I took your idea and went a little farther with it. In the end, I'm thinking I'll probably go with my own custom function. Again, I originally went with it, then abandoned if because while I was finding the legitimate double STRINGS correctly, I didn't want to write parseDouble. For some reason, it wasn't registering in my head that I could write my own custom pattern finding function and not worry about regular expressions and still use Java's built in parseDouble function. Not sure why that didn't occur at the time. I guess I was in "all or nothing" mode in my thinking. Anyway, as always, one has to decide how much time to devote to making sure one's code "catches" all the intentionally weird stuff people might throw at it to break things intentionally and figure out what is "good enough".

Anyway, I came up with this.
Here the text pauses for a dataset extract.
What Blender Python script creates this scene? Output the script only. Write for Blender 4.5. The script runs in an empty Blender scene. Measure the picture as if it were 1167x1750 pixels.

Thanks for the posts. It got me thinking in the right direction. It was the ".*?" that I was missing. That got me going in the right direction.

        String data = "  (-.9,7)(6,.888)(889. , .3  ) (666.43, 8.) (   4.5 ,   18.9  ) ( 76.4 ,  9.9)(67.3  ,0.3)";

        String DOUBLE = "\\-?[\\d\\.]+"; // 0 or 1 minus signs, then 1 or more digits or decimals (note this allows some illegal values, but parseDouble will catch them)
        String WHITE_DOUBLE_WHITE = "\\s*?" + DOUBLE + "\\s*?"; // 0 or more white-space chars, followed by double, followed by 0 or more white space chars
        String DOUBLE_PAIR = "\\({1}" + WHITE_DOUBLE_WHITE + ",{1}" + WHITE_DOUBLE_WHITE + "\\){1}";

        Pattern p1 = Pattern.compile(DOUBLE_PAIR); 
        Matcher m1 = p1.matcher(data);
        Pattern p2 = Pattern.compile(DOUBLE); 
        Matcher m2 = p2.matcher(data);

        while (m1.find())
        {
            String s1 = m1.group();
            if(!(m2.find()))
                throw new Exception("This should never happen!");
            double d1 = Double.parseDouble(m2.group());
            if(!(m2.find()))
                throw new Exception("This should never happen!");
            double d2 = Double.parseDouble(m2.group());
            System.out.println(d1 + "," + d2 + "\n");
        }
    }

I know that this thread has been marked as solved. I just want to throw in one thing.

You may try regex as "\\-?\\d*\\.\\d*|\\-?\\d+" to capture all numbers in your list instead of going through the way you are doing. What the regex is doing can be explained in 2 parts.

\\-? is to capture any number that may start with - symbol. \\d*\\.\\d* is to capture any number that has decimal symbol in between; however, there may or may not be leading/tailing number. This pattern could go wrong if there is only a dot (.) without a number next to it (though, it meant malformat). The | meant to separate the next set of pattern. The \\-?\\d+ is plain and simple, capture a whole number which may be negative.

Your example uses the | operator. Mine did not. I think the | operator here offers some real power that I was not harnessing. It's also nice in that you can make your individual regular expressions more human readable by separating each possible legal match by the | operator rather than figuring out one big long one that makes you scratch your head for a while. This helps. Thank you.